● **Task statement**:
Transcribe only part of the material below: the lines from the one containing "2.4)), 2.4, .6), .6)" through the one containing "col = n.mix(foot, col, (.36, .27, .22))", inclusive, exactly as written.

● **Source data**:
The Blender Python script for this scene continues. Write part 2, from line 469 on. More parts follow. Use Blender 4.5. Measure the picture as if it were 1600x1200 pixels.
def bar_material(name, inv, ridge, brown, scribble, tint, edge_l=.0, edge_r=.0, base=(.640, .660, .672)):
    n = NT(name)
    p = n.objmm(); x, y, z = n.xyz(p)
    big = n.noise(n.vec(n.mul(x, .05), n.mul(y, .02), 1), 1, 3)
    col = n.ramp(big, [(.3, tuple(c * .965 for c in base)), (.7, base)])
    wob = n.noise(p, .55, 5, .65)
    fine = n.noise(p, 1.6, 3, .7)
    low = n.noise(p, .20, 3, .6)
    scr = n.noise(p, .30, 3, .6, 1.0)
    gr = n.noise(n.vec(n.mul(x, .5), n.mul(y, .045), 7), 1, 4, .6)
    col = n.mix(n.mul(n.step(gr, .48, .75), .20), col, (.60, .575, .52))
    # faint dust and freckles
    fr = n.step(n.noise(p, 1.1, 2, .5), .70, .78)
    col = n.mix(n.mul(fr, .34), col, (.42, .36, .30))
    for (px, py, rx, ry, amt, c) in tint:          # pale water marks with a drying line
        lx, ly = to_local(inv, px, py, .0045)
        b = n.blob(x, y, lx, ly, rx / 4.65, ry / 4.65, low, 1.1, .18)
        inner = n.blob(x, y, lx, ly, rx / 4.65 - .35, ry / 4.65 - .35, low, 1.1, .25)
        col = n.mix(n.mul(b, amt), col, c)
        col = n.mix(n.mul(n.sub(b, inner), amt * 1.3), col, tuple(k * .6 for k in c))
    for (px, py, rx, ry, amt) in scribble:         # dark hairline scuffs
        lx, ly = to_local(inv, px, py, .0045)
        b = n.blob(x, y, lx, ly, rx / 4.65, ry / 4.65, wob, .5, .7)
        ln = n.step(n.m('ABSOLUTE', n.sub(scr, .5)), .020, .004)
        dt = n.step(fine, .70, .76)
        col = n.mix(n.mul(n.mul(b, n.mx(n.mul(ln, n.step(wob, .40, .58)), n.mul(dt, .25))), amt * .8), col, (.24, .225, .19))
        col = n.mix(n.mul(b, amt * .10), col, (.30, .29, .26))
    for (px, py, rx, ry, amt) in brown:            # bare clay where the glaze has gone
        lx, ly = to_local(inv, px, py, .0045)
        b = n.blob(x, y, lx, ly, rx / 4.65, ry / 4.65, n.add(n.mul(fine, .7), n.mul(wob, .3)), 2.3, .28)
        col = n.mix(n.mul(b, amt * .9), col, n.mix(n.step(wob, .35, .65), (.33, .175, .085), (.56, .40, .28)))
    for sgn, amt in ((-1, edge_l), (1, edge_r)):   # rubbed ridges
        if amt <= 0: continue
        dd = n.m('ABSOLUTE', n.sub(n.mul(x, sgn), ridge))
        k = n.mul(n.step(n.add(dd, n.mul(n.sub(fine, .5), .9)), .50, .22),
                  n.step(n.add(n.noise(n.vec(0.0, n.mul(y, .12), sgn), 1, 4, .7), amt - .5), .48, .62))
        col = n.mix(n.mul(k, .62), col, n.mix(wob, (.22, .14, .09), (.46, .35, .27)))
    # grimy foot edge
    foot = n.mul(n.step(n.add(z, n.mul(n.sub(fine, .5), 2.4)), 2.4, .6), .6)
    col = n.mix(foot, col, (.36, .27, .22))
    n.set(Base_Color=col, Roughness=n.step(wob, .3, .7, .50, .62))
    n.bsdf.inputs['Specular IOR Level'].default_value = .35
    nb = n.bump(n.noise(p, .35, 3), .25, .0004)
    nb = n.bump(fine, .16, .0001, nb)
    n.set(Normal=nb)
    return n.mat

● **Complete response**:
    foot = n.mul(n.step(n.add(z, n.mul(n.sub(fine, .5), 2.4)), 2.4, .6), .6)
    col = n.mix(foot, col, (.36, .27, .22))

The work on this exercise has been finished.